Poltergeist
2 Waffles!

Don't stop me if you have heard this one before because we all know you have.

Sam Rockwell and Rosemarie DeWitt star as Eric and Amy Bowen - a married couple who have fallen on hard times. He has lost his job, and they had to sell their home and move into a beat up old development full of foreclosures. To make things worse, they are moving into a house with a very creepy tree in the yard (yes, for those who didn’t see the original, that will become important later).

The Bowen family has three kids who have different reactions to their new home. Teen Kendra (Saxon Sharbino) knows it is a step down from what they used to have and is angry about leaving her friends behind.

Adorable 6-year old Maddie (Kennedi Clements) seems to be making the best of it as she discovers places to play and starts making conversation with some new, invisible friends.

However, the child having the hardest time of it is middle child Griffin (Kyle Catlett), who has all sorts of anxiety problems, so they stick him in the isolated, eerie room in the attic (complete with a skylight, so he can watch that creepy tree slapping the window all night long!).

Like any place, the new house gives off a series of bumps in the night, but little noises are quickly escalating because an evil poltergeist is taking possession of the house, screwing with electronics, bringing clown dolls to life and sucking little Maddie to the TV!!!!

Can the family find a way to bring back Maddie?

Will they be able to survive?

What does the poltergeist want?

Most of you reading this have seen the original, so you know the answers to those questions, and not much here will be a surprise. This Poltergeist follows the same basic plot as the original, updates the special effects, changes some details allegedly to improve it, and injects a welcome bit of snarky humor. Maybe that snarky humor is implemented like a defense mechanism to make the joke before the audience does, but it works.

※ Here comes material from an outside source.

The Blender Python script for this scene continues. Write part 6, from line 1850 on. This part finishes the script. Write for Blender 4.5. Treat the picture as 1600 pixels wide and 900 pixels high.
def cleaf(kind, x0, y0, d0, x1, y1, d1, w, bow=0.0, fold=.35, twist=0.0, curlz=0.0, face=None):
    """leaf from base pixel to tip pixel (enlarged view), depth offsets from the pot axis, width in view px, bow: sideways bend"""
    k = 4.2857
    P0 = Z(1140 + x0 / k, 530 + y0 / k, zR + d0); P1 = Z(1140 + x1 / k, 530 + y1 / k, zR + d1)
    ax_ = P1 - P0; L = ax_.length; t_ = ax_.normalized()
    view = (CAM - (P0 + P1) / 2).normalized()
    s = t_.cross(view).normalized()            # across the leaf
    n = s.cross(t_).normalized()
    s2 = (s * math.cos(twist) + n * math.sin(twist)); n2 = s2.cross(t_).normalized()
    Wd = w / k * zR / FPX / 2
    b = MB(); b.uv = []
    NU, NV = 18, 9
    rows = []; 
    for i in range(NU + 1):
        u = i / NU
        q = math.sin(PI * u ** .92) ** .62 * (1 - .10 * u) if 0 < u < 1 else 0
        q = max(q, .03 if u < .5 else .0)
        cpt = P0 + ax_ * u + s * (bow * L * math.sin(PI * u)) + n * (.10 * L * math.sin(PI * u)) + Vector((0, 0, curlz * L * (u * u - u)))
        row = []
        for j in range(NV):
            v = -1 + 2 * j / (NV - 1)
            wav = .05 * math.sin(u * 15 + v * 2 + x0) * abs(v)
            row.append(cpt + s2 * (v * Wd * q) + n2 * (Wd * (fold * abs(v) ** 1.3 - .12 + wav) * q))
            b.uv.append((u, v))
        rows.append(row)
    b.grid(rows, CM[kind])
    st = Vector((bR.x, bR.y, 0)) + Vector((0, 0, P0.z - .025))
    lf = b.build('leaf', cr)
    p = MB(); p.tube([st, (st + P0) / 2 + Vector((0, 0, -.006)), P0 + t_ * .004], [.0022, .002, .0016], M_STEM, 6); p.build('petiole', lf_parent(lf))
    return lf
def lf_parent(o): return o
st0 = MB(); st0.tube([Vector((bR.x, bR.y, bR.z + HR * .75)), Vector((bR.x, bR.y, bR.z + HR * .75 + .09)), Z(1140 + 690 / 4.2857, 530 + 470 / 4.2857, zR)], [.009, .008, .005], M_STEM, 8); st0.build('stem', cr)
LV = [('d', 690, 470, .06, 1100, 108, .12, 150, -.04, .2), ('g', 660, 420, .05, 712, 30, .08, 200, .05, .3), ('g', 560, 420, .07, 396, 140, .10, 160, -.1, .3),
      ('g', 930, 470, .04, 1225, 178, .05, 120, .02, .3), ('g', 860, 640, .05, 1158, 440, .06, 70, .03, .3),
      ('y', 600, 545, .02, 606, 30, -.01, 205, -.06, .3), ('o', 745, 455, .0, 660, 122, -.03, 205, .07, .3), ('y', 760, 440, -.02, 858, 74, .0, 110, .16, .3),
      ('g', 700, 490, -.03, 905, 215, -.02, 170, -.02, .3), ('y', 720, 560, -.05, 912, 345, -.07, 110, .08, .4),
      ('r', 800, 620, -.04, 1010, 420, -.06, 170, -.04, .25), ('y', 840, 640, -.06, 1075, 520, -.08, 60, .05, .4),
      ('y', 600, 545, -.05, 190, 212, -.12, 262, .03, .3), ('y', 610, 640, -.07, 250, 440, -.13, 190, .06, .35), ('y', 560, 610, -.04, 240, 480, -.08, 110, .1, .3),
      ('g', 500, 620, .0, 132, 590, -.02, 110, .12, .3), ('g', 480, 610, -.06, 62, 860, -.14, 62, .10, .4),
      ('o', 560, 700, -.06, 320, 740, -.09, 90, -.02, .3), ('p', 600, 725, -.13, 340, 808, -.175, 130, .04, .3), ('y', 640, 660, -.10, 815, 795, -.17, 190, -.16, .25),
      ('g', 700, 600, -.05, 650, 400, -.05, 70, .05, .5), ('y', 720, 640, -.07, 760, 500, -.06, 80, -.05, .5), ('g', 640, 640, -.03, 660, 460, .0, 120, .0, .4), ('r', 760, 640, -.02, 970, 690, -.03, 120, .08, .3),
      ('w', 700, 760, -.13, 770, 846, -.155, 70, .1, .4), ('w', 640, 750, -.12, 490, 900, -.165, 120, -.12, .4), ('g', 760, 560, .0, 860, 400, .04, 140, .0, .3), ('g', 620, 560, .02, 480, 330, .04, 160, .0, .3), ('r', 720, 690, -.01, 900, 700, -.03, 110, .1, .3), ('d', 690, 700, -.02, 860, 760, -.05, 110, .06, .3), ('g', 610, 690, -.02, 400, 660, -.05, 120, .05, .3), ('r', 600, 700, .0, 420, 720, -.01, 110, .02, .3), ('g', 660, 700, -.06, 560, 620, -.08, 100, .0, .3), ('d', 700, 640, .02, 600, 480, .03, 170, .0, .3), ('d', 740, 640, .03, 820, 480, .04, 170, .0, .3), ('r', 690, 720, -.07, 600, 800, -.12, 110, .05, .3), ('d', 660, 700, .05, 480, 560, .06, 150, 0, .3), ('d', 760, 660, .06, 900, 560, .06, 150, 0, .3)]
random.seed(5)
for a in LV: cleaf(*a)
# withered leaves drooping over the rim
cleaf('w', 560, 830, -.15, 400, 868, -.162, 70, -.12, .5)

Director Gil Kenan leaves in most of what you found so horrifying about the original and completes the picture with a mix of shocks and mild gruesomeness, but why is he in such a rush?

The pace flies much too fast as Poltergeist has action that leaps from strange, creepy noises to Hellfire, brimstone, apparitions and violence with very little build up. The action escalates too quickly to allow a certain mysterious atmosphere to prevail, which leaves us with a bare bones movie lacking the development and details that would enhance it and make it more than a basic story we have seen before.

Yet, Poltergeist has some bright spots. Jared Harris camps it up as Carrigan Burke – a ghost seeker famous for his cheesy TV show. His heavy British accent makes him seem weirder and more mysterious, which is what Poltergeist needs by the time he shows up. Sadly, Harris could have had a bigger role, which is hinted at in the late moments of the movie, but action gets in the way.

Then, Rockwell and DeWitt make the most of what could have been boring, inconsequential roles. Catlett is the lead in Poltergeist, but Rockwell is fantastic as the snarky Dad with the one-liners, while DeWitt delivers the honest motherly fear at the big moments, after having some wise ass fun early on.

Poltergeist should be less focused on special effects and more focused on atmosphere.

Poltergeist is rated PG-13 for intense frightening sequences, brief suggestive material, and some language.